BARI – “Chiarirò agli inquirenti di essere estraneo ai fatti contestati e chiederò al più presto la revoca del provvedimento interdittivo”. Elio Sannicandro, ex numero uno di Asset – da poco più di 24 ore indagato nell’inchiesta della Gdf barese e della Procura sugli appalti manipolati relativi al dissesto idrogeologico – si difende così da chi lo accusa di aver ricevuto una tangente da 60mila euro per favorire determinate aziende pugliesi nelle gare. Ma già in una perquisizione del 2020 nell’appartamento del rione Madonnella dell’ingegnere sono stati trovati 8500 euro in contanti, cifra – a suo dire – prelevata da un bancomat ma, ritenendoli parte della mazzetta, la procura ha disposto il sequestro di altri 51mila e 500 euro. Nel frattempo, la Regione è corsa ai ripari sostituendolo alla direzione generale dell’ente con il generale Gdf in pensione, Salvatore Refolo.
Nell’inchiesta sono indagate in tutto 23 persone, tre delle quali finite in carcere (l’imprenditore lucerino Antopnio Di Carlo di 62 anni) e ai domiciliari (la figlia Carmelisa, di 32 anni) e il dirigente Coni Sergio Schiavone, 60enne beneventano. A Sannicandro, l’interdizione dai pubblici uffici per un anno come per altri cinque indagati tra i quali un funzionario regionale. Sannicandro – all’epoca dei fatti – era commissario straordinario per il dissesto idrogeologico della Regione Puglia e gli appalti contestati dai pm della procura barese riguardano proprio questo comparto.

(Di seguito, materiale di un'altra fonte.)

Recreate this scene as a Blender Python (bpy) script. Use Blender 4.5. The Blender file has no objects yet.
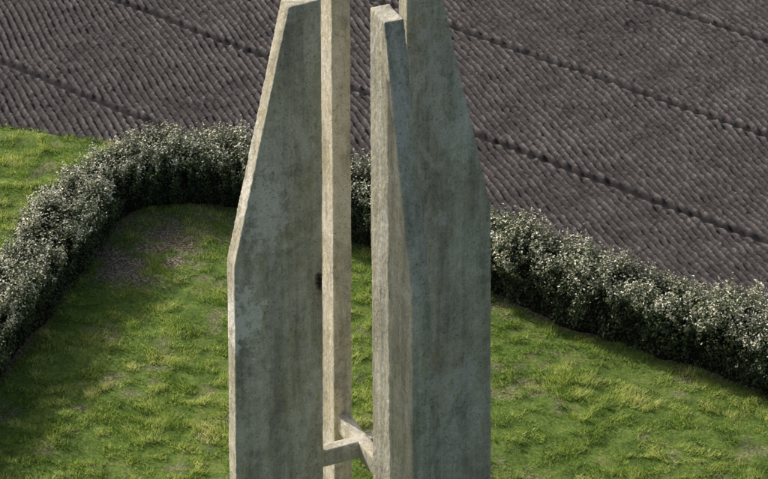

Secondo l’impianto accusatorio, Sannicandro avrebbe incontrato l’imprenditore lucerino Di Carlo – che avrebbe gestito la fitta rete della gestione di appalti pagando tangenti anche cospicue per manipolarli e ottenerli e per far partecipare imprese senza requisiti – tramite l’intermediazione di Schiavone, in almeno quattro occasioni tra Roma e Bari in concomitanza con lo svolgimento delle gare d’appalto. Secondo l’intermediario schiavone, Sannicandro si sarebbe letteralmente innamorato di Di Carlo dopo un primo incontro al Circolo della vela di Bari. A destare l’attenzione degli uomini della guardia di finanza alle prese con le numerose intercettazioni in cui le tangenti venivano chiamare “caramelle”, “polizze”, “ossigeno” e “polli”, la spregiudicatezza con la quale l’imprenditore di Lucera parlava al telefono o con la sua segretaria o annotava le cifre sul suo taccuino. “Episodi inquietanti”, li ha definiti il procuratore aggiunto Alessio Coccioli che ha guidato il pool composto dai pm Claudio Pinto e Savina Toscani.